Aim of the exercise: Exactly repeat the full listing that follows.
---+---
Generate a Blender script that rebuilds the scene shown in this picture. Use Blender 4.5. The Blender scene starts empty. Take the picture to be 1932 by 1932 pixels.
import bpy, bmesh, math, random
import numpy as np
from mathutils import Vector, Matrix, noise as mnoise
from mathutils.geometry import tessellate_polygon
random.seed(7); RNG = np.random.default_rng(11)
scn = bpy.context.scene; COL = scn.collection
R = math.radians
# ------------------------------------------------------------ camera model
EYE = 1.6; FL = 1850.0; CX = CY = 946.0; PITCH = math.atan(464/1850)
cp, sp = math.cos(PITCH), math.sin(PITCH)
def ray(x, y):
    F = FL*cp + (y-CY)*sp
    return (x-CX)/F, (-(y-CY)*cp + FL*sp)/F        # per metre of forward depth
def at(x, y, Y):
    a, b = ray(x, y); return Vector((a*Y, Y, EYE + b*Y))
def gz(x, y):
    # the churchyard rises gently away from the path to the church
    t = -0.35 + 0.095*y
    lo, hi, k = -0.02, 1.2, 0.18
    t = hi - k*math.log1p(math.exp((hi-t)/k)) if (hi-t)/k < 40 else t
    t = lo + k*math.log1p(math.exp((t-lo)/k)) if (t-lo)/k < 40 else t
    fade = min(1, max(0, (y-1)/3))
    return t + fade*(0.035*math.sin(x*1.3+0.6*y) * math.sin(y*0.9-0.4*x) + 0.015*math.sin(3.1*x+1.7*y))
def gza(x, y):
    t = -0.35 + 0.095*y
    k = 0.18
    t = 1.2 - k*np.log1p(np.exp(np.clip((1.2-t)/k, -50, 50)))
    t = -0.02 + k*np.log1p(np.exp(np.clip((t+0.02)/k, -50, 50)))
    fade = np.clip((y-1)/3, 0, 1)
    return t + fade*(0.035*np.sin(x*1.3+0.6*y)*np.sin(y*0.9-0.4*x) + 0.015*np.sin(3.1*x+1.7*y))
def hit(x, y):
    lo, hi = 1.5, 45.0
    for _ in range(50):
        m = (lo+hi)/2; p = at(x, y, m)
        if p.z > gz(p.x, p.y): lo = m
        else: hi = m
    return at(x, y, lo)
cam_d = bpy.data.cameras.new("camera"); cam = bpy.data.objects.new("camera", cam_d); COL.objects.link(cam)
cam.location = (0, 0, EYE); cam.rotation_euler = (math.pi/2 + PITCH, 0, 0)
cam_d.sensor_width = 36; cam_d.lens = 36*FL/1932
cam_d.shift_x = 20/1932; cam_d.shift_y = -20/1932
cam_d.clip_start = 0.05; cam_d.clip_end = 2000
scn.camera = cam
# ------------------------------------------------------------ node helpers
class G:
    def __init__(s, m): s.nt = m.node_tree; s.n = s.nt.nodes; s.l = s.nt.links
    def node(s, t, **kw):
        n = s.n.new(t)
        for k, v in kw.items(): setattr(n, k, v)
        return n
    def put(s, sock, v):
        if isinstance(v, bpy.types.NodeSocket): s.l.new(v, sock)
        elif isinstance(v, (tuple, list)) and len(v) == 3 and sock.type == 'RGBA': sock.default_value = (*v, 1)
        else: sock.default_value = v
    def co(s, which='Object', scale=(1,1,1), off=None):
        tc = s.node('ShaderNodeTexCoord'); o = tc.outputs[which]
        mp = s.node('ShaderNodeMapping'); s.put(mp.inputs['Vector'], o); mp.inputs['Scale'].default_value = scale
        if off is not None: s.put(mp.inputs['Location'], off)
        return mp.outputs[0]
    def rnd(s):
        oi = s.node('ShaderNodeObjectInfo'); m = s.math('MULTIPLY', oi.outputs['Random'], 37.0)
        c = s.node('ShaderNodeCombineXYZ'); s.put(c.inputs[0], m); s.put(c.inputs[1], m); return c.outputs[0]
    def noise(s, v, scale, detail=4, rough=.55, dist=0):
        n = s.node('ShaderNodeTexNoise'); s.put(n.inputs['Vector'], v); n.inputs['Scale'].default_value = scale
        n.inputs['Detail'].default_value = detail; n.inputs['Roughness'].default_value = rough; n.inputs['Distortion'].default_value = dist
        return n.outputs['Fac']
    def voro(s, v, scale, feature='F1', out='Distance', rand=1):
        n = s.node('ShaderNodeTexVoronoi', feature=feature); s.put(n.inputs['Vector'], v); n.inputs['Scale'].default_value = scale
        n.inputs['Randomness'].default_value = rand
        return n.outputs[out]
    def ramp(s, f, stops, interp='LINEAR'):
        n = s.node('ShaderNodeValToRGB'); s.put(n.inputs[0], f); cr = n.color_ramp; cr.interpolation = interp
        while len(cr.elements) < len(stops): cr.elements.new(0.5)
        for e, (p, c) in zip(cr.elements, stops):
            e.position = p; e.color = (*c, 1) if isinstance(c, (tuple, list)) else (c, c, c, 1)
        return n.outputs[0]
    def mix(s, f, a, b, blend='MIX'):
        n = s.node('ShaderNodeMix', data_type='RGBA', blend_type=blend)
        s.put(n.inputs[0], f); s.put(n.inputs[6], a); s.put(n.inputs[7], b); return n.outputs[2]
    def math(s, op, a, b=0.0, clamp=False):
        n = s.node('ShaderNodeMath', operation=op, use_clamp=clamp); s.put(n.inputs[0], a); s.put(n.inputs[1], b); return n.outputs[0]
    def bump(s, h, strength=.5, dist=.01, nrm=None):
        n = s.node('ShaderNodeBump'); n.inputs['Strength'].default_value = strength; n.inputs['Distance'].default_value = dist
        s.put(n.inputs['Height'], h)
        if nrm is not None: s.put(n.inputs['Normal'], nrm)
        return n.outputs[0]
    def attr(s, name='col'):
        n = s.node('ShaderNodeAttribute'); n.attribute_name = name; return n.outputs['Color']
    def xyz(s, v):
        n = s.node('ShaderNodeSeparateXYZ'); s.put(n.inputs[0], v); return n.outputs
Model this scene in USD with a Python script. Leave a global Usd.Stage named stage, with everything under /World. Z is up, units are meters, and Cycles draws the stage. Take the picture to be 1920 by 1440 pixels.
---+---
Answer below:
Generate a Blender script that rebuilds the scene shown in this picture. Use Blender 4.5. The Blender scene starts empty. Take the picture to be 1932 by 1932 pixels.
import bpy, bmesh, math, random
import numpy as np
from mathutils import Vector, Matrix, noise as mnoise
from mathutils.geometry import tessellate_polygon
random.seed(7); RNG = np.random.default_rng(11)
scn = bpy.context.scene; COL = scn.collection
R = math.radians
# ------------------------------------------------------------ camera model
EYE = 1.6; FL = 1850.0; CX = CY = 946.0; PITCH = math.atan(464/1850)
cp, sp = math.cos(PITCH), math.sin(PITCH)
def ray(x, y):
    F = FL*cp + (y-CY)*sp
    return (x-CX)/F, (-(y-CY)*cp + FL*sp)/F        # per metre of forward depth
def at(x, y, Y):
    a, b = ray(x, y); return Vector((a*Y, Y, EYE + b*Y))
def gz(x, y):
    # the churchyard rises gently away from the path to the church
    t = -0.35 + 0.095*y
    lo, hi, k = -0.02, 1.2, 0.18
    t = hi - k*math.log1p(math.exp((hi-t)/k)) if (hi-t)/k < 40 else t
    t = lo + k*math.log1p(math.exp((t-lo)/k)) if (t-lo)/k < 40 else t
    fade = min(1, max(0, (y-1)/3))
    return t + fade*(0.035*math.sin(x*1.3+0.6*y) * math.sin(y*0.9-0.4*x) + 0.015*math.sin(3.1*x+1.7*y))
def gza(x, y):
    t = -0.35 + 0.095*y
    k = 0.18
    t = 1.2 - k*np.log1p(np.exp(np.clip((1.2-t)/k, -50, 50)))
    t = -0.02 + k*np.log1p(np.exp(np.clip((t+0.02)/k, -50, 50)))
    fade = np.clip((y-1)/3, 0, 1)
    return t + fade*(0.035*np.sin(x*1.3+0.6*y)*np.sin(y*0.9-0.4*x) + 0.015*np.sin(3.1*x+1.7*y))
def hit(x, y):
    lo, hi = 1.5, 45.0
    for _ in range(50):
        m = (lo+hi)/2; p = at(x, y, m)
        if p.z > gz(p.x, p.y): lo = m
        else: hi = m
    return at(x, y, lo)
cam_d = bpy.data.cameras.new("camera"); cam = bpy.data.objects.new("camera", cam_d); COL.objects.link(cam)
cam.location = (0, 0, EYE); cam.rotation_euler = (math.pi/2 + PITCH, 0, 0)
cam_d.sensor_width = 36; cam_d.lens = 36*FL/1932
cam_d.shift_x = 20/1932; cam_d.shift_y = -20/1932
cam_d.clip_start = 0.05; cam_d.clip_end = 2000
scn.camera = cam
# ------------------------------------------------------------ node helpers
class G:
    def __init__(s, m): s.nt = m.node_tree; s.n = s.nt.nodes; s.l = s.nt.links
    def node(s, t, **kw):
        n = s.n.new(t)
        for k, v in kw.items(): setattr(n, k, v)
        return n
    def put(s, sock, v):
        if isinstance(v, bpy.types.NodeSocket): s.l.new(v, sock)
        elif isinstance(v, (tuple, list)) and len(v) == 3 and sock.type == 'RGBA': sock.default_value = (*v, 1)
        else: sock.default_value = v
    def co(s, which='Object', scale=(1,1,1), off=None):
        tc = s.node('ShaderNodeTexCoord'); o = tc.outputs[which]
        mp = s.node('ShaderNodeMapping'); s.put(mp.inputs['Vector'], o); mp.inputs['Scale'].default_value = scale
        if off is not None: s.put(mp.inputs['Location'], off)
        return mp.outputs[0]
    def rnd(s):
        oi = s.node('ShaderNodeObjectInfo'); m = s.math('MULTIPLY', oi.outputs['Random'], 37.0)
        c = s.node('ShaderNodeCombineXYZ'); s.put(c.inputs[0], m); s.put(c.inputs[1], m); return c.outputs[0]
    def noise(s, v, scale, detail=4, rough=.55, dist=0):
        n = s.node('ShaderNodeTexNoise'); s.put(n.inputs['Vector'], v); n.inputs['Scale'].default_value = scale
        n.inputs['Detail'].default_value = detail; n.inputs['Roughness'].default_value = rough; n.inputs['Distortion'].default_value = dist
        return n.outputs['Fac']
    def voro(s, v, scale, feature='F1', out='Distance', rand=1):
        n = s.node('ShaderNodeTexVoronoi', feature=feature); s.put(n.inputs['Vector'], v); n.inputs['Scale'].default_value = scale
        n.inputs['Randomness'].default_value = rand
        return n.outputs[out]
    def ramp(s, f, stops, interp='LINEAR'):
        n = s.node('ShaderNodeValToRGB'); s.put(n.inputs[0], f); cr = n.color_ramp; cr.interpolation = interp
        while len(cr.elements) < len(stops): cr.elements.new(0.5)
        for e, (p, c) in zip(cr.elements, stops):
            e.position = p; e.color = (*c, 1) if isinstance(c, (tuple, list)) else (c, c, c, 1)
        return n.outputs[0]
    def mix(s, f, a, b, blend='MIX'):
        n = s.node('ShaderNodeMix', data_type='RGBA', blend_type=blend)
        s.put(n.inputs[0], f); s.put(n.inputs[6], a); s.put(n.inputs[7], b); return n.outputs[2]
    def math(s, op, a, b=0.0, clamp=False):
        n = s.node('ShaderNodeMath', operation=op, use_clamp=clamp); s.put(n.inputs[0], a); s.put(n.inputs[1], b); return n.outputs[0]
    def bump(s, h, strength=.5, dist=.01, nrm=None):
        n = s.node('ShaderNodeBump'); n.inputs['Strength'].default_value = strength; n.inputs['Distance'].default_value = dist
        s.put(n.inputs['Height'], h)
        if nrm is not None: s.put(n.inputs['Normal'], nrm)
        return n.outputs[0]
    def attr(s, name='col'):
        n = s.node('ShaderNodeAttribute'); n.attribute_name = name; return n.outputs['Color']
    def xyz(s, v):
        n = s.node('ShaderNodeSeparateXYZ'); s.put(n.inputs[0], v); return n.outputs
Model this scene in USD with a Python script. Leave a global Usd.Stage named stage, with everything under /World. Z is up, units are meters, and Cycles draws the stage. Take the picture to be 1920 by 1440 pixels.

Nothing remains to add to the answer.